Horst is an ageing academic who has lived a full life, enriched by learning, teaching and love; now his son, film-maker Harald Hutter, has decided to create an intimate and often abstract experimental documentary portrait of his father on 16mm film. Taking place over two days, what the film captures, without overtly talking about it too much, is his father’s experience of dementia, and the gradual dismantling of the intellectual faculties that have been so important to him throughout his life. In a sense the film is about the process of erosion: dementia is not a fixed state condition, but a gradual slippage, and not even a linear slippage at that. Horst has better days and some memories that remain clear, even as other important facets of his life trickle away from him like sand in an hourglass.

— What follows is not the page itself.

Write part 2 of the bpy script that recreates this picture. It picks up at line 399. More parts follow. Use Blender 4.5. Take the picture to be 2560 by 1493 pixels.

Horst’s house is the main location for the film and functions as a visual metaphor for his condition. He shares it with his wife, and it has lapsed into a state of genteel disrepair, half of a shabby-chic dichotomy where the shabby is gradually encroaching, bit by bit, on the chic. There are whole walls full of beautiful books, the fruits of an academic life, but there are also strips of wallpaper peeling off the wall. Hutter includes plenty of shots of nice tasteful furniture cluttered with badly organised paperwork, an evocation of a life that still has much of the outward shape and structure it always did, but whose internal organisational principles have begun to go awry.
Perhaps the most relatable thread for many people, whether approaching this subject from the point of view of parent or child, is the relationship between Horst and his wife. They talk about how they met in Canada at a time when German was their only common language; when Horst says “tell me” after being asked if he can remember their early times together, there’s the sense that he’s asking both because he cannot any longer recall, but also because he relishes hearing her tell their story. It’s heartbreaking, but also moving.